--- start of Provided records ---

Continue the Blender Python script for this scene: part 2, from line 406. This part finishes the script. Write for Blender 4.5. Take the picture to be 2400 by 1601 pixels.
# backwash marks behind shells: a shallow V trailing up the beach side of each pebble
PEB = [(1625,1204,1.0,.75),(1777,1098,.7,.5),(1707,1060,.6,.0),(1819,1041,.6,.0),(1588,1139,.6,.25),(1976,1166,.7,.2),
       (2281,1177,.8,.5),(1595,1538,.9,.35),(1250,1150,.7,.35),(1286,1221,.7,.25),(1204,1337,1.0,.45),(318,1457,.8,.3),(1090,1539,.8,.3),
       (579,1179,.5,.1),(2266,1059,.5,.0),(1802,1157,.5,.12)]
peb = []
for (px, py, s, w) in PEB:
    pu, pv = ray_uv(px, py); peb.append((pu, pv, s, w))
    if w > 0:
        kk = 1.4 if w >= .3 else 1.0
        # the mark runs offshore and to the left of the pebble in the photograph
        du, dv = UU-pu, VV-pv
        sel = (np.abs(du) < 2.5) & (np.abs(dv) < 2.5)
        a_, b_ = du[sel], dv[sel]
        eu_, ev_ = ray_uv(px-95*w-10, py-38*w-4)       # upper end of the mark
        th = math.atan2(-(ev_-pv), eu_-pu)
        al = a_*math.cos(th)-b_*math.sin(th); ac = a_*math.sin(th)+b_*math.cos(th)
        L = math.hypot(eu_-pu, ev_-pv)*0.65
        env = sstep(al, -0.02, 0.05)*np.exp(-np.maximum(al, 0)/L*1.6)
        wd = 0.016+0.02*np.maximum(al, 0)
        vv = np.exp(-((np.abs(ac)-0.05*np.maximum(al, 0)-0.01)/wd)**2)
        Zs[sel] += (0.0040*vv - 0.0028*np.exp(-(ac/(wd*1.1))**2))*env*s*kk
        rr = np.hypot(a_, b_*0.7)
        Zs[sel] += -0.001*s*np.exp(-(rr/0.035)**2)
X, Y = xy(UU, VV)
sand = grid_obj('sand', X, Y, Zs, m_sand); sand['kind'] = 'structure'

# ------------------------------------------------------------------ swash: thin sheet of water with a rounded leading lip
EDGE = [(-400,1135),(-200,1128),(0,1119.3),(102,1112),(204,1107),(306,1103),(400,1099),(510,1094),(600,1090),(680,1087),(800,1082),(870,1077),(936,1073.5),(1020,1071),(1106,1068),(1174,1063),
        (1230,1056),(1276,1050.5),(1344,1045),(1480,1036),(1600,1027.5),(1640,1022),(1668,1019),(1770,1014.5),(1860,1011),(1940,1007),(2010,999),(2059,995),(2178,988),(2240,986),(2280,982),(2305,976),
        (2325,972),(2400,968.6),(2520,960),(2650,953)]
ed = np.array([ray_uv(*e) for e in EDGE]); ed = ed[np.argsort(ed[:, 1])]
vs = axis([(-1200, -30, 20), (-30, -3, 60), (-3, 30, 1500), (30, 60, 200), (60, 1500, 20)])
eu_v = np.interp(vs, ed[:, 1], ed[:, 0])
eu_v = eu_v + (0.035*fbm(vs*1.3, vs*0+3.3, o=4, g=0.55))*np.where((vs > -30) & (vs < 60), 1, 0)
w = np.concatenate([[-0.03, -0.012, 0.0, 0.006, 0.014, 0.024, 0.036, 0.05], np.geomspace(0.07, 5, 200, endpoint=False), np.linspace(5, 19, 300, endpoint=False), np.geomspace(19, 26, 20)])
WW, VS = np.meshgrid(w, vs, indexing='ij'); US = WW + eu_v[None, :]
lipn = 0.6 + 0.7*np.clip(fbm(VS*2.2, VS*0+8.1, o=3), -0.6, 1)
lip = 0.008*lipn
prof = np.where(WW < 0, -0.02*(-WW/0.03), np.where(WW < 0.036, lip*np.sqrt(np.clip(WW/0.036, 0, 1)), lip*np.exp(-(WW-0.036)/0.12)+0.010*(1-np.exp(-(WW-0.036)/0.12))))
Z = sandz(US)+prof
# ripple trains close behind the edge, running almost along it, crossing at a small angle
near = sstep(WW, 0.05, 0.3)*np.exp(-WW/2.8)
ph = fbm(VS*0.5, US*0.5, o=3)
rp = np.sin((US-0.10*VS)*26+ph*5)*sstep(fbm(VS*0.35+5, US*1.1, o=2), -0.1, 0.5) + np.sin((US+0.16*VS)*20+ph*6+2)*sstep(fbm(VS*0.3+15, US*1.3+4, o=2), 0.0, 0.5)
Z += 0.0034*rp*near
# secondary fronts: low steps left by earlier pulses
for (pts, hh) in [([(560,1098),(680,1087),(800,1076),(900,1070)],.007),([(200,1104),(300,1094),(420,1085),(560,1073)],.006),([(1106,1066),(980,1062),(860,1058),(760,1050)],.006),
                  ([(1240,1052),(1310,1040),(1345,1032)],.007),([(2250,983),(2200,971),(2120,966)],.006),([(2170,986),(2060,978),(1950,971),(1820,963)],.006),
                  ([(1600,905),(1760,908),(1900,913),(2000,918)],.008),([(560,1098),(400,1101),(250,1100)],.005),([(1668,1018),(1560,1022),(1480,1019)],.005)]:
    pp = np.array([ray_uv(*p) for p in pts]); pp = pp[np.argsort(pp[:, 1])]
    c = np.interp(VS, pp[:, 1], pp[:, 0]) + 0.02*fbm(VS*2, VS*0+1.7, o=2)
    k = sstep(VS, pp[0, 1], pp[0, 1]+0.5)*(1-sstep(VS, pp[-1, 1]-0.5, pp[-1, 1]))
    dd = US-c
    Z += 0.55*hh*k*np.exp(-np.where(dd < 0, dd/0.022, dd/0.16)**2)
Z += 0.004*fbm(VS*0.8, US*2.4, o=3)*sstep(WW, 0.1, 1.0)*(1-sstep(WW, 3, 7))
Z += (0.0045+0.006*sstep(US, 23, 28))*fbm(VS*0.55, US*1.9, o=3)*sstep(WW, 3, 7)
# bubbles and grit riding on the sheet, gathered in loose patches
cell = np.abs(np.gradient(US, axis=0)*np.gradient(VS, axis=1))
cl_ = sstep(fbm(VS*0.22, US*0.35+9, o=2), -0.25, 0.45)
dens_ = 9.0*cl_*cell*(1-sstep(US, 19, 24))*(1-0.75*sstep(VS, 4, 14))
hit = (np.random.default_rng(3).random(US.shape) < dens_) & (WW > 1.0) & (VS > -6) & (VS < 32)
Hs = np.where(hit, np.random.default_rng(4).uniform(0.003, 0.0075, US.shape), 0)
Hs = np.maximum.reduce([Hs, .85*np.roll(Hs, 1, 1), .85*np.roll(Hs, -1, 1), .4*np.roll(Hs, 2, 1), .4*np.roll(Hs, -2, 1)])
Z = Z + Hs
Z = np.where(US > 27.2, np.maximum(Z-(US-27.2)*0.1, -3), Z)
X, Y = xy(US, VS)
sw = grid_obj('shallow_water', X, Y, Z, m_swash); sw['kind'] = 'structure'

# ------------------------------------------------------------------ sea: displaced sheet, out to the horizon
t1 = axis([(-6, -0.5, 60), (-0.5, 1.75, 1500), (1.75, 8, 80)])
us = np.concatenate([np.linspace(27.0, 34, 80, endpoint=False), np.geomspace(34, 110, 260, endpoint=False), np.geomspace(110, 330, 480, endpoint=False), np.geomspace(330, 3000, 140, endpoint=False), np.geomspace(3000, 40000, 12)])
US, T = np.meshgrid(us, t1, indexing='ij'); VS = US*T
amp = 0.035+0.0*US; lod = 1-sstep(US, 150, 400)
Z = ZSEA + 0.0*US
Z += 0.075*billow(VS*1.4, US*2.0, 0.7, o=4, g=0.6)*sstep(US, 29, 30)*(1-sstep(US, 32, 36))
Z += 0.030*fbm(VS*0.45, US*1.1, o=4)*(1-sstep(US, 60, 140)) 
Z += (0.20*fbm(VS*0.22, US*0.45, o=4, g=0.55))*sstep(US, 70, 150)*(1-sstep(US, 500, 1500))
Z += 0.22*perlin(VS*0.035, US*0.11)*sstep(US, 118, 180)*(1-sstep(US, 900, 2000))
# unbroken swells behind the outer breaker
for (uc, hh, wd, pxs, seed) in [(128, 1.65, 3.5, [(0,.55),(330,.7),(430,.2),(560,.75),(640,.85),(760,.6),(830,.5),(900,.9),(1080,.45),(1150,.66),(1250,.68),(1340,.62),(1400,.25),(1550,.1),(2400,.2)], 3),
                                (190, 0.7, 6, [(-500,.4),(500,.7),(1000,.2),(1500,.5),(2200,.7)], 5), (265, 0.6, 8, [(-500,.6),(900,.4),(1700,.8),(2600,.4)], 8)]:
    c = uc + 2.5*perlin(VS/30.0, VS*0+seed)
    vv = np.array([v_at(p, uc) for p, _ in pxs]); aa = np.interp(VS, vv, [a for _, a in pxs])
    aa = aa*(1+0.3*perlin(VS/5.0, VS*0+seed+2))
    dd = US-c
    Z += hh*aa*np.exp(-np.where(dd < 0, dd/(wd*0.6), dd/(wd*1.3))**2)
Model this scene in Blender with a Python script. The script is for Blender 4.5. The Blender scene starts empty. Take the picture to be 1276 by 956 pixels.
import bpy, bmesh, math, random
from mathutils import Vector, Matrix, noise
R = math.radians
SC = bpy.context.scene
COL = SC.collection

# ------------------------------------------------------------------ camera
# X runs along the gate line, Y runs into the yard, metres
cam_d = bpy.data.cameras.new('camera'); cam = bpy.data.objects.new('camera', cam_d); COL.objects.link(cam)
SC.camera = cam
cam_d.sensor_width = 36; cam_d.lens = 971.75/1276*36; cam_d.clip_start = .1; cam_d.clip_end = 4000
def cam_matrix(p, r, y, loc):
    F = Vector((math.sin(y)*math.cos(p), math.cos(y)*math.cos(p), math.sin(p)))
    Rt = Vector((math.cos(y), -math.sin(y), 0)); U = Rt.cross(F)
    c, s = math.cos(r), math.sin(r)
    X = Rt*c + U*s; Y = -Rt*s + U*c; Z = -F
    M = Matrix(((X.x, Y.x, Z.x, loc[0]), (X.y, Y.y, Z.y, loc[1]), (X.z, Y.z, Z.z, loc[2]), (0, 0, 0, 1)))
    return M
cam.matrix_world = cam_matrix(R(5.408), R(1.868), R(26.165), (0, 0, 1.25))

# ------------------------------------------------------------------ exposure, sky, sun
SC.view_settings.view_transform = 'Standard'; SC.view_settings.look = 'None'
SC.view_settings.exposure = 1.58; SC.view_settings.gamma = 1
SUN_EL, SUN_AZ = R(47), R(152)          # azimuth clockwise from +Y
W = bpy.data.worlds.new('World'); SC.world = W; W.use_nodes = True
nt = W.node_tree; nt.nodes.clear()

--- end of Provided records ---

Repeat, unchanged, every line from the one that contains "Model this scene" to the one that contains "(0, 0, 1.25))", including both, and no other line.

◆ Answer:
Model this scene in Blender with a Python script. The script is for Blender 4.5. The Blender scene starts empty. Take the picture to be 1276 by 956 pixels.
import bpy, bmesh, math, random
from mathutils import Vector, Matrix, noise
R = math.radians
SC = bpy.context.scene
COL = SC.collection

# ------------------------------------------------------------------ camera
# X runs along the gate line, Y runs into the yard, metres
cam_d = bpy.data.cameras.new('camera'); cam = bpy.data.objects.new('camera', cam_d); COL.objects.link(cam)
SC.camera = cam
cam_d.sensor_width = 36; cam_d.lens = 971.75/1276*36; cam_d.clip_start = .1; cam_d.clip_end = 4000
def cam_matrix(p, r, y, loc):
    F = Vector((math.sin(y)*math.cos(p), math.cos(y)*math.cos(p), math.sin(p)))
    Rt = Vector((math.cos(y), -math.sin(y), 0)); U = Rt.cross(F)
    c, s = math.cos(r), math.sin(r)
    X = Rt*c + U*s; Y = -Rt*s + U*c; Z = -F
    M = Matrix(((X.x, Y.x, Z.x, loc[0]), (X.y, Y.y, Z.y, loc[1]), (X.z, Y.z, Z.z, loc[2]), (0, 0, 0, 1)))
    return M
cam.matrix_world = cam_matrix(R(5.408), R(1.868), R(26.165), (0, 0, 1.25))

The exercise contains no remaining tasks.